How does memccpy handle large integer values?

Question

According to man 3 memccpy the memccpy function is defined as follows:

SYNOPSIS

#include <string.h>

void *memccpy(void *dest, const void *src, int c, size_t n);

DESCRIPTION

The memccpy() function copies no more than n bytes from memory area src to memory area dest, stopping when the character c is found.

If the memory areas overlap, the results are undefined.

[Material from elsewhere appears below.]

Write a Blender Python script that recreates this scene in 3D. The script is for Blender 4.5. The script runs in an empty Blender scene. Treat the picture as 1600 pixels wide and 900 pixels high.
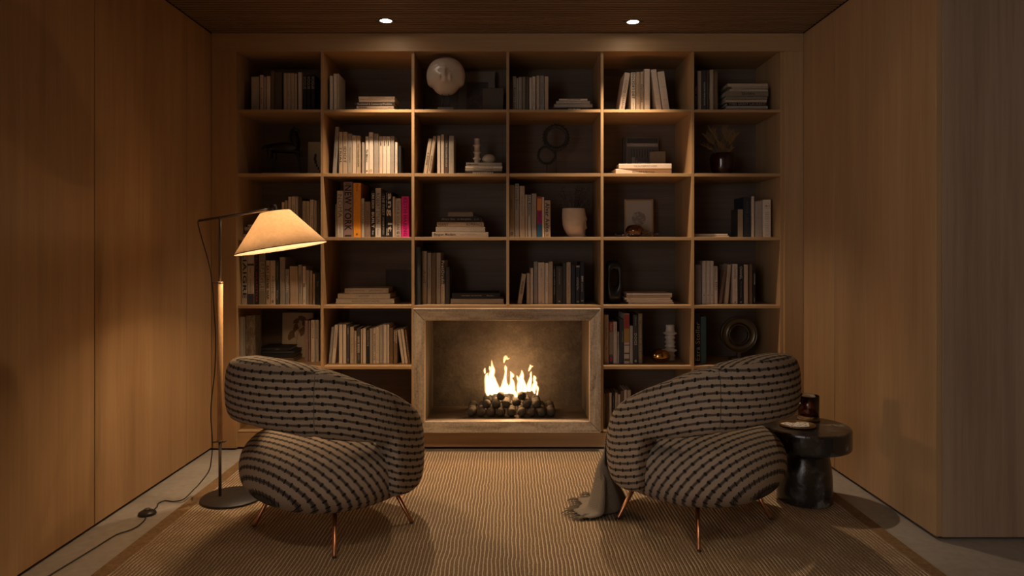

What confuses me is that memccpy copies n bytes and stops if character c is found. However, the function takes int c as an argument. So what happens if I call memccpy with the following value:

memccpy(&x, &y, 0xffffff76, 100);

Here the value to check is too big for char. Should this case work?

Answer 1

how exactly this case is handled in code

Just the value of the parameter is converted to a character:

void *memccpy(..., int param_c, ...) {
     unsigned char c = param_c;

In real life : https://github.com/lattera/glibc/blob/master/string/memccpy.c#L33 https://github.com/lattera/glibc/blob/master/string/memchr.c#L63 .

(On nowadays systems) unsigned char has 8 bits, (unsigned char)(int)0xffffff76 just becomes 0x76. The upper bits are just ignored.

Answer 2

This is an older function which is similar to memset in terms of the argument it accepts:

void *memset(void *s, int c, size_t n);

It is described in the C standard as follows:

The memset function copies the value of c (converted to an unsigned char) into each of the first n characters of the object pointed to by s.

Both functions date back to at least 4.3 BSD, so it would make sense that they handle their arguments in a similar way.

So given your example, the value 0xffffff76 would be converted to the unsigned char value 0x76, and that would be the value it check for to stop.